Jason--I don't mean to suggest that reconstitution is generally the way to go. I'm more interested in the concept of effective teams. In Chicago, for example, Strategic Learning Initiatives has worked with 8 struggling elementary schools to strengthen existing teams in the schools, and their schools' growth has outpaced other public schools' growth by a factor of five. One of their elementary schools is the most improved elementary in the city, and others are not far behind. They've shown these strong results four years running, and they did their work at the fraction of the cost of a normal turnaround. (See our interview with SLI's John Simmons.)

It's dangerous to prescribe any specific turnaround model. The research base just isn't very strong for the reconstitution model or any other model, for that matter. (Reconstitution doesn't have a terrific track record in Chicago.) But if a school must be reconstituted, the team approach seems like a promising way to go. 

Also, I'm not sure about the "dream team" approach if the team sticks around for only five years. We've seem any number of miracle schools regress into their former dysfunction when they lose their leadership or their core staff--even if they believe they reshaped the culture. I'm not saying it can't work. I'm just saying that stability can be worth something, a point that receives scant attention.

Mrs C.--Many of the best teams do have a voice in hiring, and nothing should keep teachers from looking for teaching jobs elsewhere. (Licensure laws differ among states, so moving from one state to the next can be more difficult). So no one compels a teacher to stay in a team. The best teams keep teachers because they want to stay.

Ben--I have a lot of sympathy for your argument that we should do the work of creating excellent curricula and then supporting teachers in using them. Talk about curriculum seems to be coming into fashion again now, as people realize that the Common Core standards can't work miracles on their own. 

As for "old-fashioned pedagogy".... I suppose that depends on how you define it. I spent a year teaching in a former communist country, where I got to see some of the worst sort of "old fashioned pedagogy" first hand. Many of the college students I taught were quite good at recall, but many couldn't construct an argument. I was quite shocked. I'm a strong proponent of content knowledge and a real skeptic of arguments that we should allow information to reside on the internet rather than in our brains. That said, my own experience as both a student and a teacher suggested to me that opportunities to apply knowledge in rigorous, vigorous ways lends it meaning and cemented it more firmly in the mind. One rather old-fashioned, endangered, but very valuable means of doing this: the extended essay. When I used to grade such essays, I rejoiced at the students who presented an argument and presented it well. i groaned over the essays that dutifully laid out a line of information much as the students had received it. 

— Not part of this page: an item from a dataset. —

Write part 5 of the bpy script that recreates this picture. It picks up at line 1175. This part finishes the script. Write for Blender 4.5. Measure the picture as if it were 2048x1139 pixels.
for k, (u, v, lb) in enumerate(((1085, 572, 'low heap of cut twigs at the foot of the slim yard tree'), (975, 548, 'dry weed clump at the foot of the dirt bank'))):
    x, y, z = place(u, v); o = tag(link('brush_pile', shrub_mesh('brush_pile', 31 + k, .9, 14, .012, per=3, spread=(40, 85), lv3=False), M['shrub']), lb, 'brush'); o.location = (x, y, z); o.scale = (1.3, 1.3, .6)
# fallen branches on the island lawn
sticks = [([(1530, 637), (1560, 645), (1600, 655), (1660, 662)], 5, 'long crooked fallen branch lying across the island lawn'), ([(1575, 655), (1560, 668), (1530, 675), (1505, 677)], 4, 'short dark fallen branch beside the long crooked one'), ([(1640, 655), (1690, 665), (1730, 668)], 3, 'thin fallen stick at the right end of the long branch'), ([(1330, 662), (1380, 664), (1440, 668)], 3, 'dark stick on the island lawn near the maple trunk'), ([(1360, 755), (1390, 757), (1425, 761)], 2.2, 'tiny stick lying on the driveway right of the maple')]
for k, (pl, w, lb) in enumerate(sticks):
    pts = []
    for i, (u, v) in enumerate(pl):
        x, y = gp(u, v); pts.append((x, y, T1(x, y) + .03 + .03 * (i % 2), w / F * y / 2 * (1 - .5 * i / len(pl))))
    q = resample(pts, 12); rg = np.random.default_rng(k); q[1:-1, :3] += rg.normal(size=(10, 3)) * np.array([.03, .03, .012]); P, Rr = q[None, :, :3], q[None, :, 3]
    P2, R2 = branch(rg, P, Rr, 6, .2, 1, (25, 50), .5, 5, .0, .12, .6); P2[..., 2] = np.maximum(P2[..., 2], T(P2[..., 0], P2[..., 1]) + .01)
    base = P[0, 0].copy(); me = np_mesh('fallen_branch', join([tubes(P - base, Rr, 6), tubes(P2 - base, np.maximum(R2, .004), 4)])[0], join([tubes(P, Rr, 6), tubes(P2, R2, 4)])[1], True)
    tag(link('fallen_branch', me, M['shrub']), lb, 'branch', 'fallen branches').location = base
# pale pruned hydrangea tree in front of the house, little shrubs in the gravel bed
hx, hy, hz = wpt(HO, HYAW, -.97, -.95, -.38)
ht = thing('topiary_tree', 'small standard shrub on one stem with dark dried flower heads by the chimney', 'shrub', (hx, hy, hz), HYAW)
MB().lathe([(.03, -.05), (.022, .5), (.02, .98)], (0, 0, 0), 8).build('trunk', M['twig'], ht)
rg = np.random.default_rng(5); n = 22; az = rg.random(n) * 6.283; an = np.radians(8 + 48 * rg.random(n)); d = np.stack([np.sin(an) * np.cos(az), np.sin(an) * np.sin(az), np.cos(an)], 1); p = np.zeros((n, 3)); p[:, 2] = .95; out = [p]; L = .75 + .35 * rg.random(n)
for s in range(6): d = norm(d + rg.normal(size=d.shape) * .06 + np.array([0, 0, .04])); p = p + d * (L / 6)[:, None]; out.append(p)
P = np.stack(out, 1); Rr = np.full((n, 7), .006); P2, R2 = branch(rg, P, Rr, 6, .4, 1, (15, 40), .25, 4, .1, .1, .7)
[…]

That sort of thing does happen, it is "old fashioned," but I don't think it has all that much value. Again, I suspect you and I might be using different language to describe the same thing.

If we do it this way we are

If we do it this way we are neglecting the key problems in education when it comes to the teachers themselves.

1. Lack of pay comparable to other professions. 56% of teachers in Texas have to work a second job. 47% have seriously considered leaving the profession in the last year. What do these stats tell us???

2. Far too much time spent teaching in the classroom during the school day, and not nearly enough time collaborating, observing, and building with colleagues. We need our secondary teachers to teach 3-4 classes a day, not 5. And with fewer students per class. Also, instead of a duty that means checking bathroom passes, we need them to be able to use that time to observe/assist in other classes with their colleagues to share knowledge, and build learning. They'll also, as a result, be able to engage in peer review as a major portion of their evaluations.

Which will greatly enhance our school system.

At some point I hope Randi Weingarten can convince Gates that the above is what will work. Because all these other things they are proposing won't change a thing unless and until we do the above.

Hey, I apologize for not

Hey, I apologize for not responding to this post. I'm still figuring out how to find your blog--it's not linked as Learning First on Joanne Jacobs' blog (which means I should start coming here directly, I suppose).

I'll let my second comment answer this post and you can mull for a while.

Bear with me, Cal--I've been

Bear with me, Cal--I've been swamped. I'll try to get to this late in the week.

BTW, the blog should redirect from the old URL, which I presume is still the one on Joanne Jacobs' site.

Claus, It's interesting to

Claus,

It's interesting to hear your account of Communist schools. I guess it is possible to crush critical thinking (I've tended to suspect that this is just a myth Americans console themselves with for not being as hard-core about academics as the Asians). Still...it seems to me that we are SO FAR from too much rote learning that there is zero reason to fear that we'll tilt too far in that direction.

We started school two weeks ago. Today one of my history students told me she'd learned more in two weeks in my class that she had all year last year. Last year's teachers: all about cooperative learning, reading strategies and projects. Me: all about lectures (with discussion) and quizzes.

Here are some lies that ed schools promulgate:
>Kids hate lectures.
>Lectures are inferior to cooperative learning as modes of teaching.
>Lectures do not engage kids' minds as well as cooperative learning and projects.
>Rote learning stultifies the mind and stifles the creative spirit.
>In these modern times, education needs to be radically different than it used to be. And we know exactly how it should be different.
>The "banking model" of education has been discredited.
>You can liberate the poor by keeping them ignorant of the Western intellectual tradition.
>Retention doesn't work.
>Teachers can never win a power struggle with a student.
>The only valid student motivators are engaging lessons and good rapport with the teacher; "sticks" don't work and are distasteful to boot.
>You should "teach the child" not the subject.
>You should never be "the sage on the stage".

It took nine years to be finally liberated of these ed school-forg'd mental shackles.

By the way, education schools

By the way, education schools and education establishment make me think of Communist countries --the official dogmas may not be challenged, regardless of how false they are. Of course there is no analogue to the gulags, but I suspect I'd be banished to professional Siberia if I said any of the above statements at job interviews.